ELIZABETH G. STERN

The pathos of the readjustment of the foreign-born to the new life in America has nowhere been more touchingly presented than in the story, “My Mother and I,” by Mrs. E. G. Stern, who was born in Russian Poland.

Anyone who has gone on a long journey to make his home far from friends and relatives knows something of the pain of separating from loved ones; but the pain of such a separation cannot compare with the travail of taking a far spiritual journey. That one may still have deep reverence for the past, though breaking away from it, is the conviction of the author, who says: “And I shall always remember that, though my life is now part of my land’s, yet, if I am truly part of America, it was mother, she who does not understand America, who made me so. I wonder if, as the American mother I strive to be, I can find a finer example than my own mother!”

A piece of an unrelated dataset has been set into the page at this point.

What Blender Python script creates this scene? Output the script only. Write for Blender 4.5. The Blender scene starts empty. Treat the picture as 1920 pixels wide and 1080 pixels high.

THE PATHOS OF READJUSTMENT

AUTHOR’S PURPOSE IN WRITING

The mere writing of this account is a chain, slight, but never to be broken; one that will always bind me to that from which I had thought myself forever cut off. For I am writing not only of myself. In myself I see one hundred thousand young men and women with dark eyes aflame with enthusiasm, or blue eyes alight with hope. In myself, as I write this record, I see the young girl whose father plucked oranges in Italian gardens, the maiden whose mother worked on still mornings in the wide fields of Poland, the young man whose grandmother toiled in the peat bogs of Ireland. I am writing this for myself and for those who, like me, are America’s foster children, to remind us of them, through whose pioneer courage the bright gates of this beautiful land of freedom were opened to us, and upon whose tumuli of gray and weary years of struggle we, their children, rose to our opportunities. I am writing to those sons and daughters of immigrant fathers and mothers who are now in America, and to those who will come after this devastating war to America, and to those who will receive them.

MARRIAGE AND AFTER

My friends are now my husband’s friends. My home is that kind of a home in which he has always lived. With my marriage I entered into a new avenue. We have traveled. We have worked at tasks we believed in and loved. We have our little son. I have not written much to mother about my life. My letters have been—just letters. Her own letters have been growing briefer these last years. She never came to see me in my home.

It was our little son who was the real cause of her coming finally. I thought of his birth as the tearing down of that barrier that had come between us. Mother was intoxicated with the delight of her first grandchild, the first child of her first child. “Now we understand each other better, now that we both are mothers, my daughter,” she wrote to me, not knowing how much more than she meant to say her letters told. I, too, felt that in my own motherhood I saw the explanation now for mother’s unquestioning, unceasing striving and toiling and hoping and planning and achieving for her children. “Now I can find the joy of all mothers again. I can find my lost young motherhood in your child,” she wrote. “I am coming to my grandson.”